Executive Director of the Institute for Political Studies from Tirana, Afrim Krasniqi, is even more critical in his assessment of the process.

“The government massively used state resources in the campaign and built a system of political patronage over the totality of the Albanian citizens, a scandal that is under investigation by the prosecution”, Krasniqi says for European Western Balkans, adding that these arguments will take their toll on the future majority-opposition relations.

He says that the success of the Socialist Party lies in the use of widespread poverty and intimidation to collect votes through electoral machinery and preventing the undecided part of the electorate from going to the polls.

“To forestall this, the ruling majority conducted a negative campaign, leading to high political polarity and to the refusal of the undecided part of the voters to become part of the election campaign”, Krasniqi adds.

He, however, also says that, on the other hand, the main party of the opposition, the Democratic Party, despite an increase in the number of votes, failed to meaningfully expand its support base and to appeal to the undecided electorate.

“This was mainly due to the protracted lack of internal reform, the negative impact of leaving the parliament and abandoning local elections, as well as because of its leadership, with Mr Basha widely failing in his attempts to profile himself as a credible and effective alternative to Rama”, Krasniqi says.

Following the defeat, the calls for Basha, who has led the party since 2013, to resign, have started to come from the membership, and a former MP has already announced his candidacy for the chairmanship of the Democratic Party, now set to remain in opposition for a total of 12 years.

Looking ahead: Reforms needed, but will they materialise?

Despite the irregularities mentioned above, it soon became clear that the process was at a level acceptable for the international community, with the Ambassador of the United States to Albania, Party of European Socialists (of which PS is a member), and multiple leaders, including French President Emmanuel Macron, Spanish PM Pedro Sánchez and Greek PM Kyriakos Mitsotakis congratulating Rama.

Everything currently points in a direction where there will be some cases and investigations of election irregularities, but the new institutions will be formed smoothly in September 2021, according to the already determined schedule.

Opposition voters can at least find comfort in the fact that, unlike in other parts of the region, for example in Serbia, the opposition in Albania will still have a strong presence in the parliament and an opportunity to use that to its advantage.

“It is of crucial importance that the DP concentrates on strengthening its role as the opposition in the country, holding the government accountable and continuing its efforts for better governance.
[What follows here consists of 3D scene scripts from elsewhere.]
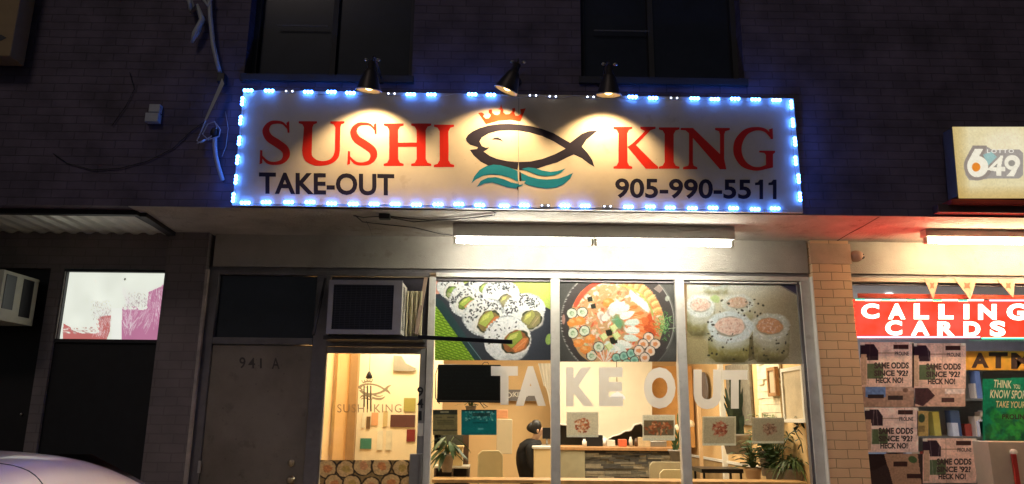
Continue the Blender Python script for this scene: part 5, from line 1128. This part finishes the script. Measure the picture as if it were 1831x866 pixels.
wallpatch(1296, 1338, 650, 760, 'slate_strip', ms[0], 'grey slate strip on the wall behind the tall snake plants', 'slate strip', .03)
def pframe(px0, px1, py0, py1, label, inner, X):
    a, b_ = atX(px0, py0, X), atX(px1, py0, X); c = atX(px0, py1, X); d = atX(px1, py1, X); z1, z0 = (a.z+b_.z)/2, (c.z+d.z)/2; y0, y1 = b_.y, a.y
    t = thing('picture_frame', (X, (y0+y1)/2, z0), label, 'picture frame'); w_ = .035
    m = MB()
    for q in ((y0, y0+w_, z0, z1), (y1-w_, y1, z0, z1), (y0+w_, y1-w_, z0, z0+w_), (y0+w_, y1-w_, z1-w_, z1)): m.box(X-.01, X+.03, q[0], q[1], q[2], q[3])
    m.build('frame', M_wood if inner else M_white, t, .003)
    m = MB(); m.box(X+.005, X+.01, y0+w_, y1-w_, z0+w_, z1-w_); m.build('picture', mat('picture_%d' % inner, (.62, .52, .36), .4, .25, 4), t)
pframe(1371, 1386, 657, 709, 'narrow wooden picture frame hanging on the white stones', 1, XW-.07)
pframe(1396, 1434, 657, 756, 'large pale framed picture nearest the right window frame', 0, XW-.06)
c = atX(1257, 695, XW-.05); m = MB(); m.lathe((XW-.03, c.y, c.z), (-1, 0, 0), [(0, .0), (0, .22), (.02, .22), (.025, .20), (.02, 0)], 28); tag(m.build('round_mirror', M_bronze), 'dark round mirror inside the letter U', 'mirror')
a = at(1290, 700, 2.6); m = MB(); m.box(a.x-.03, a.x+.03, 2.57, 2.63, .15, 2.7); tag(m.build('white_post', M_white, None, .003), 'slim white post between the letter U and the snake plants', 'post')
a = at(1251, 740, 2.9); m = MB(); m.box(a.x-.02, a.x+.02, 2.9, 2.94, .15, 2.1); tag(m.build('wood_post', mat('post_wood', (.72, .48, .26), .6)), 'thin wooden post left of the dark food photo card', 'post')
# bench along the right wall
t = thing('wall_bench', tuple(at(1300, 866, 2.0)), 'wooden bench with pale edge running along the right wall', 'bench')
m = MB(); zb_ = .98; P0, P1 = atZ(1228, 813, zb_), atZ(1405, 845, zb_)
m.bar((P0.x, P0.y, zb_), (P1.x, P1.y, zb_), .03, .03); m.build('pale_edge', M_white, t)
m = MB(); m.hexa([(P0.x, P0.y, zb_-.5), (P1.x, P1.y, zb_-.5), (P1.x, P1.y, zb_-.02), (P0.x, P0.y, zb_-.02)], [(XW-.01, P0.y+.3, zb_-.5), (XW-.01, P1.y+.02, zb_-.5), (XW-.01, P1.y+.02, zb_-.02), (XW-.01, P0.y+.3, zb_-.02)]); m.build('body', mat('bench_tan', (.45, .30, .14), .6, .2), t)
t = thing('dark_table', tuple(at(1290, 866, 1.2)), 'dark low table behind the third window pane', 'table')
x0, x1, z0, z1 = rect(1255, 839, 1330, 866, 1.2); m = MB(); m.box(x0, x1, 1.2, 1.6, z1-.04, z1); m.build('top', M_black, t)
for x in (x0+.02, x1-.03):
    for y in (1.22, 1.57): m = MB(); m.box(x, x+.02, y, y+.02, .15, z1-.041); m.build('leg', M_black, t)
# plants
def leafquad(m, p, d, L, w_, droop=.3, fold=.0):
    d = Vector(d).normalized(); s = d.cross(Vector((0, 0, 1)));
    if s.length < .1: s = Vector((1, 0, 0))
    s.normalize(); p = Vector(p); pts = []
    for t_, ww in ((0, .15), (.3, .9), (.6, 1.), (.85, .55), (1, .05)):
        c = p+d*L*t_+Vector((0, 0, -droop*L*t_*t_)); pts.append((c-s*w_*ww/2, c+s*w_*ww/2))
    vs = [v for q in pts for v in q]; m.add(vs, [(2*i, 2*i+1, 2*i+3, 2*i+2) for i in range(4)])
def pot(c, r, h_, m_, t):
    m = MB(); m.lathe(c, (0, 0, 1), [(0, 0), (0, r*.72), (h_*.85, r*.97), (h_*.86, r*1.06), (h_, r*1.06), (h_, r*.9), (h_*.9, r*.88), (h_*.9, 0)], 20); m.build('pot', m_, t)
def bushy(px, py, Y, r, n, L, label, pm, potr=.1, poth=.22, lw_=.05, mm=None, up=.4, arch=False):
    c = at(px, py, Y); t = thing('potted_plant', (c.x, c.y, c.z-poth), label, 'plant'); pot((c.x, c.y, c.z-poth), potr, poth, pm, t)
    m = MB(); st = MB()
    for i in range(n):
        a = rng.uniform(0, 6.28); e = rng.uniform(-.1, 1.4); hgt = rng.uniform(.0, r*1.6)
        if arch:
            d = Vector((math.cos(a), math.sin(a)*.7, rng.uniform(.5, 1.6))); leafquad(m, (c.x, c.y, c.z), d, L*rng.uniform(.7, 1.3), lw_, rng.uniform(.6, 1.2))
        else:
            p = Vector((c.x+math.cos(a)*r*rng.uniform(.1, 1)*.8, c.y+math.sin(a)*r*rng.uniform(.1, 1)*.6, c.z+hgt)); st.tube([(c.x, c.y, c.z-.02), ((c.x+p.x)/2, (c.y+p.y)/2, (c.z+p.z)/2+.03), p], .0035, 4)
            leafquad(m, p, (math.cos(a), math.sin(a)*.7, up), L*rng.uniform(.6, 1.2), lw_*rng.uniform(.7, 1.3), .5)
    m.build('leaves', mm or M_leaf, t)
    if st.v: st.build('stem', M_leaf2, t)
M_pot1 = mat('pot_peach', (.62, .42, .25), .6, .1); M_pot2 = mat('pot_grey', (.30, .27, .24), .7, .2)
bushy(1346, 836, .75, .15, 50, .13, 'plant with big heart leaves in a peach pot by the shelf', M_pot1, .075, .2, .085, None)
bushy(1384, 836, .7, .19, 110, .12, 'bushy dark plant in a grey pot, middle of the window corner plants', M_pot2, .09, .2, .05)
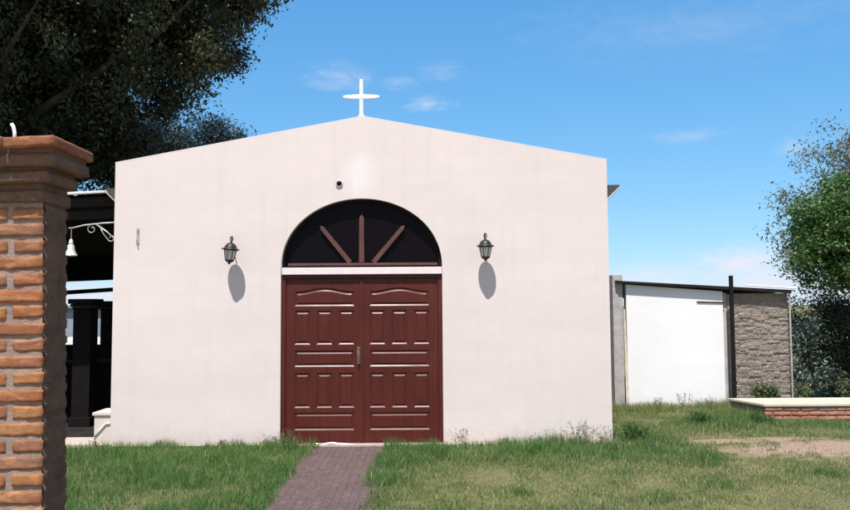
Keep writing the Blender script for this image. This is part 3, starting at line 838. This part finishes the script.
# raised platform
t = thing('platform', 'low brick platform with cream concrete top on the right', 'platform', (0, 0, 0))
mb = MB(); mort = MB(); xa = 5.27; xb_ = 5.02
def quadprism(mb, p, z0, z1):
    n = len(p); mb.add([(x, y, z0) for x, y in p] + [(x, y, z1) for x, y in p], [tuple(range(n))[::-1], tuple(range(n, 2*n))] + [(i, (i+1) % n, n + (i+1) % n, n + i) for i in range(n)])
quadprism(mort, [(xa + .012, 12.275), (13.0, 12.275), (13.0, 13.03), (xb_ + .012, 13.03)], -.05, .205)
for r_ in range(3):
    zz = -.005 + r_ * .072; x = xa - (r_ % 2) * .14
    while x < 13:
        mb.lump(max(x, xa), x + .265, 12.26, 12.38, zz, zz + .056, .005, .03); x += .28
mb.build('brick_edge', M['brick_red'], t, smooth='all', fix=False); mort.build('fill', M['mortar'], t)
mb = MB(); quadprism(mb, [(xa - .02, 12.24), (13.0, 12.24), (13.0, 13.06), (xb_ - .02, 13.06)], .2065, .246); mb.build('top_slab', M['slab'], t, bevel=.008)

# ------------------------------------------------------------------ vegetation
def leaves(centers, n, size, cols, seed, spread=.3, up=.35, aspect=.45, wts=None, droop=0.):
    r = np.random.default_rng(seed)
    idx = r.choice(len(centers), n, p=wts) if wts is not None else r.integers(0, len(centers), n)
    P = centers[idx] + r.normal(0, spread, (n, 3)) * np.array([1, 1, .8])
    d = r.normal(0, 1, (n, 3)); d[:, 2] -= droop; d /= np.linalg.norm(d, axis=1)[:, None]
    nr = r.normal(0, 1, (n, 3)); nr[:, 2] = np.abs(nr[:, 2]) + up
    s = np.cross(d, nr); s /= np.linalg.norm(s, axis=1)[:, None] + 1e-6
    nn = np.cross(s, d)
    L = (size * r.uniform(.6, 1.35, n))[:, None]; Wd = L * aspect
    a = P; t_ = P + d * L
    l = P + d * L * .45 + s * Wd * .5 + nn * L * .08; q = P + d * L * .45 - s * Wd * .5 + nn * L * .08
    V = np.stack([a, l, t_, q], 1).reshape(-1, 3)
    i = np.arange(n) * 4
    F = np.concatenate([np.stack([i, i + 1, i + 2], 1), np.stack([i, i + 2, i + 3], 1)])
    cols = np.array(cols); k = np.clip(r.random(len(centers))[idx] ** 1.4 * .7 + r.random(n) * .3, 0, .999) * (len(cols) - 1); k0 = k.astype(int); fr = (k - k0)[:, None]
    c = cols[k0] * (1 - fr) + cols[np.minimum(k0 + 1, len(cols) - 1)] * fr
    c = c * r.uniform(.75, 1.25, (n, 1))
    return V, F, np.repeat(c, 4, 0)
def clumps(lobes, n, seed, power=.45):
    r = np.random.default_rng(seed); out = []
    vol = np.array([l[3] * l[4] * l[5] for l in lobes]); vol = vol ** .8 / (vol ** .8).sum()
    for k in r.choice(len(lobes), n, p=vol):
        cx, cy, cz, rx, ry, rz = lobes[k]
        d = r.normal(0, 1, 3); d /= np.linalg.norm(d)
        out.append(np.array([cx, cy, cz]) + d * np.array([rx, ry, rz]) * r.random() ** power)
    return np.array(out)
def tree(name, label, cat, base, lobes, nc, nl, size, cols, seed, mt, trunk_r, spread=.3, extra=None, power=.45, group=None, droop=0., aspect=.45, up=.35, core=0):
    t = thing(name, label, cat, base, 0, group)
    C = clumps(lobes, nc, seed, power)
    if extra is not None: C = np.concatenate([C, np.array(extra)])
    V, F, c = leaves(C, nl, size, cols, seed, spread, up, aspect, droop=droop)
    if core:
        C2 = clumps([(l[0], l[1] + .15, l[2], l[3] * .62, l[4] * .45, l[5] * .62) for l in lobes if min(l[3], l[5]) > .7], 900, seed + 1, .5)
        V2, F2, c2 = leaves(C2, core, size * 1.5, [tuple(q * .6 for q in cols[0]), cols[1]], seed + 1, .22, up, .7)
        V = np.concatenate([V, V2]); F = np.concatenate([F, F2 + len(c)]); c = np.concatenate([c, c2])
    npmesh('crown', V - np.array(base), [F], mt, t, c)
    mb = MB(); r = random.Random(seed)
    cz = sum(l[2] for l in lobes) / len(lobes)
    top = Vector((base[0] + .2, base[1], base[2] + (cz - base[2]) * .55))
    B = Vector(base)
    pts = [B + (top - B) * f + Vector((r.uniform(-1, 1), r.uniform(-1, 1), 0)) * trunk_r * .4 for f in (0, .25, .5, .75, 1)]
    mb.tube([q - B for q in pts], [trunk_r * k for k in (1.35, 1.0, .9, .82, .75)], 12)
    for q in C[::max(1, len(C) // 46)]:
        q = Vector(q); st = B + (top - B) * r.uniform(.6, 1)
        m1 = st.lerp(q, .35) + Vector((r.uniform(-.2, .2), r.uniform(-.2, .2), .25)) * (q - st).length * .3
        m2 = st.lerp(q, .7) + Vector((r.uniform(-.2, .2), r.uniform(-.2, .2), .15)) * (q - st).length * .3
        k = min(1, (q - st).length / 3)
        mb.tube([st - B, m1 - B, m2 - B, q - B], [trunk_r * .38 * k + .01, trunk_r * .22 * k + .008, trunk_r * .12 * k + .005, .004], 6)
    mb.build('trunk', M['bark'], t, smooth='all')
    return t

# big dark tree, upper left
lob = [(-6.6, 13.2, 6.6, 2.9, 2.2, 2.2), (-4.7, 13.4, 7.2, 1.75, 1.7, 1.5), (-3.9, 13.6, 6.4, .75, .9, .62), (-3.5, 13.4, 7.6, 1.1, 1.2, .75), (-4.3, 13.6, 5.65, .55, .9, .5),
       (-7.5, 13.0, 4.9, 2.0, 1.8, 1.1), (-5.6, 13.3, 4.9, 1.0, 1.2, .8), (-5.9, 14.2, 4.45, 1.5, 1.5, .7),
       (-6.8, 12.4, 9.2, 3.2, 2.4, 1.8), (-7.4, 11.0, 8.6, 2.4, 1.8, 1.2), (-9.6, 13, 6.6, 2.6, 2.4, 2.6), (-3.9, 13.0, 7.0, .6, .6, .4), (-3.35, 13.1, 6.75, .35, .5, .3), (-3.6, 13.2, 6.1, .35, .5, .25)]
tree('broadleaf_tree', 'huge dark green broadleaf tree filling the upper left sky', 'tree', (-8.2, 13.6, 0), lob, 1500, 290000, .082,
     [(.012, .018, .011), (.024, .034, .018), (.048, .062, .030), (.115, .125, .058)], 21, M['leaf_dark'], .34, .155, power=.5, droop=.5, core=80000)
# bluish evergreen behind the chapel roof
lob = [(-6.2, 20.5, 5.4, 1.9, 1.3, 1.5), (-5.4, 20.5, 6.2, .8, .8, .55), (-4.95, 20.4, 6.0, .5, .6, .28), (-5.6, 20.6, 4.2, 1.8, 1.4, 1.4), (-7.5, 20.5, 6.2, 1.5, 1.3, 1.5)]
tree('evergreen_tree', 'bluish dark evergreen tree showing low over the left side of the chapel gable', 'tree', (-6.3, 20.5, 0), lob, 420, 60000, .10,
     [(.016, .030, .034), (.028, .046, .048), (.045, .068, .066)], 22, M['leaf_dark'], .2, .17, power=.5, droop=.2, aspect=.3)
# right: loose tree behind, dense green tree, shrubs
lob = [(9.5, 17, 4.9, 1.25, 1.2, 1.15), (9.0, 17, 3.9, 1.2, 1.2, .8), (8.25, 17, 3.1, .7, .8, .9), (10.6, 17, 4.2, 1.6, 1.5, 1.8)]
tree('loose_tree', 'tall loose tree with sparse greyish leaves behind the dense green crown', 'tree', (9.7, 17.2, 0), lob, 300, 24000, .075,
     [(.12, .12, .085), (.09, .10, .05), (.20, .15, .125)], 31, M['leaf'], .11, .17, power=.6)
lob = [(7.95, 14.6, 3.45, .95, .9, .7), (7.75, 14.5, 2.75, .85, .8, .8), (8.9, 14.6, 3.0, 1.1, 1.0, 1.15), (8.1, 14.5, 3.15, 1.05, .95, .95)]
tree('round_tree', 'dense bright green round crowned tree at the right edge', 'tree', (8.6, 14.8, 0), lob, 420, 62000, .068,
     [(.045, .090, .026), (.078, .148, .040), (.125, .205, .062)], 32, M['leaf'], .09, .115, power=.35, aspect=.6)
lob = [(7.6, 15.4, 1.0, .75, .6, 1.0), (8.5, 15.3, .9, .9, .7, 1.1), (9.6, 15.3, .9, 1.0, .7, 1.0), (8.3, 15.6, 1.6, .6, .5, .6)]
tree('dark_shrub', 'dark tangled shrub under the trees beside the adobe wall', 'shrub', (8.2, 15.4, 0), lob, 260, 34000, .062,
     [(.022, .034, .020), (.040, .058, .032), (.085, .10, .065)], 33, M['leaf_dark'], .05, .15)
lob = [(7.1, 14.75, 1.25, .32, .25, .65), (7.25, 14.8, .5, .4, .3, .4)]
tree('pale_shrub', 'thin pale blue green shrub right against the end of the adobe wall', 'shrub', (7.15, 14.8, 0), lob, 40, 1700, .08,
     [(.10, .15, .12), (.16, .20, .17), (.07, .10, .06)], 34, M['leaf'], .02, .12)
k = 0
for (x, y, h, lb) in ((6.0, 13.55 + 1.0, .0, ''),): pass
for (x, z, s, lb) in ((6.05, .35, .28, 'low olive bush at the foot of the adobe wall beside the black post'), (6.75, .32, .27, 'low grey green bush at the right end of the adobe wall'),
                      (7.9, .42, .34, 'pale low bush in front of the dark shrub behind the platform'), (8.9, .3, .3, 'low bush behind the platform at the far right')):
    tree('low_bush', lb, 'bush', (x, 14.55 if x > 6.5 else 14.42, 0) if False else (x, 14.42 if x > 6.55 else 13.98, .0), [(x, 14.42 if x > 6.55 else 13.98, z * .62, s, .07 if x < 6.55 else .16, s * .5)], 26, 1100, .06,
         [(.06, .085, .035), (.10, .13, .06), (.16, .17, .10)], 40 + k, M['leaf'], .012, .06, group='bushes behind the platform'); k += 1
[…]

In addition to this strong opposition, Albania now needs a proactive and very well-organized civil society and independent media to counter the power of an already very powerful government in its third term”, says Blerjana Bino, Co-Founder of Center Science and Innovation for Development.

She adds that the election is deemed as a milestone in Albania’s path towards EU membership and the acceptance of the results is paramount for the European integration process and next steps such as the first inter-governmental Conference.

“At the same time, a proper investigation by relevant authorities of alleged electoral crimes such as vote-rigging, vote-buying, intimation of votes, massive personal data breach, and other issues must be carried out in full transparency of the public. In this way, citizens can rebuild trust in the process and Albania can ensure genuinely free and fair elections”, Bino concludes for EWB.

Afrim Krasniqi, in turn, believes that the serious and functional reforms will require wider talks and consensus, which is unlikely to happen in the face of deep tension and mistrust between the government and the opposition.

“The ruling majority will remain fragile and not in a position to undertake far-reaching reforms. The ruling majority has no impetus for internal reform and will have to pay a price for electoral compromises with business groups and young oligarchs who funded the campaign and delegated their people to the winning electoral lists”, he concludes.

For those who have lowered their expectations to meet the region’s current lackluster democratic standards, the elections in Albania probably went reasonably well, not counting the violence and a murder case that marked the closing weeks of the campaign. For everybody who, on the other hand, was unsatisfied with the status quo and hoped for a robust improvement, including in the electoral process, there are currently not many encouraging signs.